To be done
Write each line of the material exactly as given, from the top through the line that contains "S.camera = cam", and omit all pictures.

----

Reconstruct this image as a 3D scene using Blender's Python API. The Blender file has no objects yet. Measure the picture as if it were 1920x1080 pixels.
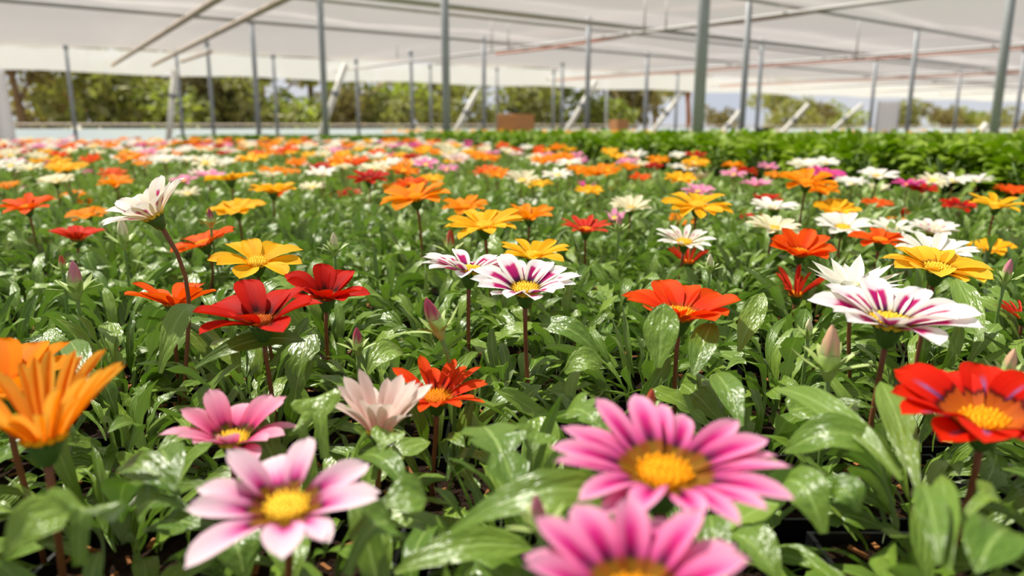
import bpy, math, random
import numpy as np
from mathutils import Vector, Matrix, Euler

S = bpy.context.scene
COL = S.collection
PI = math.pi
rnd = random.Random(11)

# ------------------------------------------------------------------ camera, sky, sun, exposure
F_PX, PITCH, CAM_Z = 1424.0, math.radians(11.9), 1.10
cam_data = bpy.data.cameras.new('camera')
cam = bpy.data.objects.new('camera', cam_data)
COL.objects.link(cam)
cam.location = (0, 0, CAM_Z)
cam.rotation_euler = (PI / 2 - PITCH, 0, 0)
cam_data.sensor_width = 36.0
cam_data.lens = F_PX / 1920 * 36.0
cam_data.clip_start, cam_data.clip_end = 0.01, 400
cam_data.dof.use_dof = True
cam_data.dof.focus_distance = 0.66
cam_data.dof.aperture_fstop = 5.6
S.camera = cam

world = bpy.data.worlds.new('sky'); S.world = world; world.use_nodes = True
wn = world.node_tree.nodes; wl = world.node_tree.links; wn.clear()
w_out = wn.new('ShaderNodeOutputWorld'); w_bg = wn.new('ShaderNodeBackground')
w_tc = wn.new('ShaderNodeTexCoord'); w_sep = wn.new('ShaderNodeSeparateXYZ')
w_ramp = wn.new('ShaderNodeValToRGB'); w_noise = wn.new('ShaderNodeTexNoise')
w_cr = wn.new('ShaderNodeValToRGB'); w_mix = wn.new('ShaderNodeMixRGB')
wl.new(w_tc.outputs['Generated'], w_sep.inputs[0])
wl.new(w_sep.outputs['Z'], w_ramp.inputs[0])
w_ramp.color_ramp.elements[0].position = 0.0; w_ramp.color_ramp.elements[0].color = (0.72, 0.78, 0.90, 1)
w_ramp.color_ramp.elements[1].position = 0.6; w_ramp.color_ramp.elements[1].color = (0.42, 0.58, 0.88, 1)
w_noise.inputs['Scale'].default_value = 3.0; w_noise.inputs['Detail'].default_value = 6
wl.new(w_tc.outputs['Generated'], w_noise.inputs['Vector'])
w_cr.color_ramp.elements[0].position = 0.3; w_cr.color_ramp.elements[1].position = 0.7
wl.new(w_noise.outputs[0], w_cr.inputs[0])
wl.new(w_cr.outputs[0], w_mix.inputs[0]); wl.new(w_ramp.outputs[0], w_mix.inputs[1])
w_mix.inputs[2].default_value = (0.95, 0.95, 0.97, 1)
wl.new(w_mix.outputs[0], w_bg.inputs[0]); w_bg.inputs[1].default_value = 0.78
wl.new(w_bg.outputs[0], w_out.inputs[0])

sun_data = bpy.data.lights.new('sun', 'SUN'); sun = bpy.data.objects.new('sun', sun_data); COL.objects.link(sun)
sun_data.energy = 11.5; sun_data.angle = math.radians(0.9); sun_data.color = (1.0, 0.94, 0.84)
SUN_DIR = Vector((-0.42, 0.36, 0.95)).normalized()      # towards the sun
sun.rotation_euler = SUN_DIR.to_track_quat('Z', 'Y').to_euler()
sun.location = (-6, 5, 14)

S.view_settings.view_transform = 'Standard'
try: S.view_settings.look = 'None'
except Exception: pass
S.view_settings.exposure = 0.0; S.view_settings.gamma = 1.0
S.view_settings.use_curve_mapping = False
try:
    S.cycles.use_denoising = True
    S.cycles.max_bounces = 8; S.cycles.transparent_max_bounces = 12
    S.cycles.caustics_reflective = False; S.cycles.caustics_refractive = False
except Exception: pass

# ------------------------------------------------------------------ helpers
CP, SP = math.cos(PITCH), math.sin(PITCH)
def ray(u, v):
    a, b = (u - 960) / F_PX, -(v - 540) / F_PX
    return Vector((a, b * SP + CP, b * CP - SP))          # camera depth 1
def at(u, v, d): return Vector((0, 0, CAM_Z)) + ray(u, v) * d
def at_z(u, v, z):
    r = ray(u, v); return Vector((0, 0, CAM_Z)) + r * ((z - CAM_Z) / r.z)
def at_y(u, v, y):
    r = ray(u, v); return Vector((0, 0, CAM_Z)) + r * (y / r.y)
def px(p):
    q = p - Vector((0, 0, CAM_Z)); d = q.y * CP - q.z * SP
    return 960 + F_PX * q.x / d, 540 - F_PX * (q.y * SP + q.z * CP) / d, d

def hexc(h):
    h = h.lstrip('#'); o = []
    for i in (0, 2, 4):
        c = int(h[i:i+2], 16) / 255
        o.append(c / 12.92 if c <= .04045 else ((c + .055) / 1.055) ** 2.4)
    return (*o, 1.0)

def mesh_np(name, verts, quads, uv=None, mats=(), mat_idx=None, smooth=True):
    verts = np.asarray(verts, dtype=np.float32).reshape(-1, 3); quads = np.asarray(quads, dtype=np.int32)
    k = quads.shape[1]; n = len(quads)
    me = bpy.data.meshes.new(name)
    me.vertices.add(len(verts)); me.vertices.foreach_set('co', verts.ravel())
    me.loops.add(n * k); me.loops.foreach_set('vertex_index', quads.ravel())
    me.polygons.add(n)
    me.polygons.foreach_set('loop_start', np.arange(0, n * k, k, dtype=np.int32))
    if uv is not None:
        lay = me.uv_layers.new(name='UVMap')
        lay.data.foreach_set('uv', np.asarray(uv, dtype=np.float32)[quads.ravel()].ravel())
    for m in mats: me.materials.append(m)
    me.update(calc_edges=True)
    me.polygons.foreach_set('use_smooth', np.full(n, smooth))
    if mat_idx is not None: me.polygons.foreach_set('material_index', np.asarray(mat_idx, dtype=np.int32))
    me.validate()
    return me

class Geo:
    """collects quads (numpy) with uv and material index, to become one mesh"""
    def __init__(s): s.v, s.q, s.uv, s.m, s.n = [], [], [], [], 0
    def add(s, v, q, uv=None, m=0):
        v = np.asarray(v, float).reshape(-1, 3); q = np.asarray(q, int)
        s.v.append(v); s.q.append(q + s.n); s.n += len(v)
        s.uv.append(np.zeros((len(v), 2)) if uv is None else np.asarray(uv, float))
        s.m.append(np.full(len(q), m))
        return s
    def mesh(s, name, mats, smooth=True):
        return mesh_np(name, np.concatenate(s.v), np.concatenate(s.q), np.concatenate(s.uv), mats, np.concatenate(s.m), smooth)

def xf(M, v):
    M = np.array(M); v = np.asarray(v, float)
    return v @ M[:3, :3].T + M[:3, 3]

def box_geo(cx, cy, cz, sx, sy, sz):
    v = [(cx + i * sx / 2, cy + j * sy / 2, cz + k * sz / 2) for k in (-1, 1) for j in (-1, 1) for i in (-1, 1)]
    q = [(0, 2, 3, 1), (4, 5, 7, 6), (0, 1, 5, 4), (2, 6, 7, 3), (0, 4, 6, 2), (1, 3, 7, 5)]
    return v, q

def tube_geo(pts, rad, n=8, cap=True):
    pts = [Vector(p) for p in pts]; k = len(pts)
    rads = rad if isinstance(rad, (list, tuple)) else [rad] * k
    v = []
    ref = None
    for i, p in enumerate(pts):
        t = (pts[min(i + 1, k - 1)] - pts[max(i - 1, 0)]).normalized()
        if ref is None: ref = t.orthogonal().normalized()
        ref = (ref - t * ref.dot(t)).normalized(); b = t.cross(ref)
        for j in range(n):
            a = 2 * PI * j / n
            v.append(p + (ref * math.cos(a) + b * math.sin(a)) * rads[i])
    q = [(i * n + j, i * n + (j + 1) % n, (i + 1) * n + (j + 1) % n, (i + 1) * n + j) for i in range(k - 1) for j in range(n)]
    if cap:
        for ring, flip in ((0, True), (k - 1, False)):
            c = len(v); v.append(pts[ring])
            for j in range(0, n, 2):
                a, b_, d = ring * n + j, ring * n + (j + 1) % n, ring * n + (j + 2) % n
                q.append((c, d, b_, a) if flip else (c, a, b_, d))
    return [tuple(x) for x in v], q

def lathe_geo(prof, n=16):
    v = [(r * math.cos(2 * PI * j / n), r * math.sin(2 * PI * j / n), z) for r, z in prof for j in range(n)]
    q = [(i * n + j, i * n + (j + 1) % n, (i + 1) * n + (j + 1) % n, (i + 1) * n + j) for i in range(len(prof) - 1) for j in range(n)]
    return v, q

def obj(name, me, parent=None, M=None):
    o = bpy.data.objects.new(name, me); COL.objects.link(o)
    if parent is not None: o.parent = parent
    if M is not None: o.matrix_basis = M
    return o
def quick(name, vq, mat, parent=None, M=None, smooth=False, uv=None):
    return obj(name, mesh_np(name, vq[0], vq[1], uv, (mat,), None, smooth), parent, M)
def empty(name, loc):
    o = bpy.data.objects.new(name, None); COL.objects.link(o); o.location = loc; o.empty_display_size = .05
    return o
def tag(o, label, cat, group=None, kind=None):
    o['label'] = label
    if cat: o['category'] = cat
    if group: o['group'] = group
    if kind: o['kind'] = kind
    return o
def struct(o): o['kind'] = 'structure'; return o

# ------------------------------------------------------------------ materials
def new_mat(name):
    m = bpy.data.materials.new(name); m.use_nodes = True
    nt = m.node_tree; nt.nodes.clear()
    return m, nt.nodes, nt.links
def ramp(nodes, stops, interp='LINEAR'):
    r = nodes.new('ShaderNodeValToRGB'); cr = r.color_ramp; cr.interpolation = interp
    while len(cr.elements) < len(stops): cr.elements.new(0.5)
    for e, (p, c) in zip(cr.elements, stops):
        e.position = p; e.color = hexc(c) if isinstance(c, str) else c
    return r
def simple_mat(name, c, rough=.6, metal=0., noise=0., nscale=20., spec=.4, bump=0.):
    m, n, l = new_mat(name)
    out = n.new('ShaderNodeOutputMaterial'); b = n.new('ShaderNodeBsdfPrincipled')
    l.new(b.outputs[0], out.inputs[0])
    c = hexc(c) if isinstance(c, str) else c
    b.inputs['Base Color'].default_value = c; b.inputs['Roughness'].default_value = rough
    b.inputs['Metallic'].default_value = metal; b.inputs['Specular IOR Level'].default_value = spec
    if noise or bump:
        tc = n.new('ShaderNodeTexCoord'); t = n.new('ShaderNodeTexNoise')
        t.inputs['Scale'].default_value = nscale; t.inputs['Detail'].default_value = 5
        l.new(tc.outputs['Object'], t.inputs['Vector'])
        if noise:
            r = ramp(n, [(0.25, tuple(x * (1 - noise) for x in c[:3]) + (1,)), (0.75, tuple(min(1, x * (1 + noise)) for x in c[:3]) + (1,))])
            l.new(t.outputs[0], r.inputs[0]); l.new(r.outputs[0], b.inputs['Base Color'])
        if bump:
            bp = n.new('ShaderNodeBump'); bp.inputs['Strength'].default_value = bump; bp.inputs['Distance'].default_value = .02
            l.new(t.outputs[0], bp.inputs['Height']); l.new(bp.outputs[0], b.inputs['Normal'])
    return m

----

Exercise output
Reconstruct this image as a 3D scene using Blender's Python API. The Blender file has no objects yet. Measure the picture as if it were 1920x1080 pixels.
import bpy, math, random
import numpy as np
from mathutils import Vector, Matrix, Euler

S = bpy.context.scene
COL = S.collection
PI = math.pi
rnd = random.Random(11)

# ------------------------------------------------------------------ camera, sky, sun, exposure
F_PX, PITCH, CAM_Z = 1424.0, math.radians(11.9), 1.10
cam_data = bpy.data.cameras.new('camera')
cam = bpy.data.objects.new('camera', cam_data)
COL.objects.link(cam)
cam.location = (0, 0, CAM_Z)
cam.rotation_euler = (PI / 2 - PITCH, 0, 0)
cam_data.sensor_width = 36.0
cam_data.lens = F_PX / 1920 * 36.0
cam_data.clip_start, cam_data.clip_end = 0.01, 400
cam_data.dof.use_dof = True
cam_data.dof.focus_distance = 0.66
cam_data.dof.aperture_fstop = 5.6
S.camera = cam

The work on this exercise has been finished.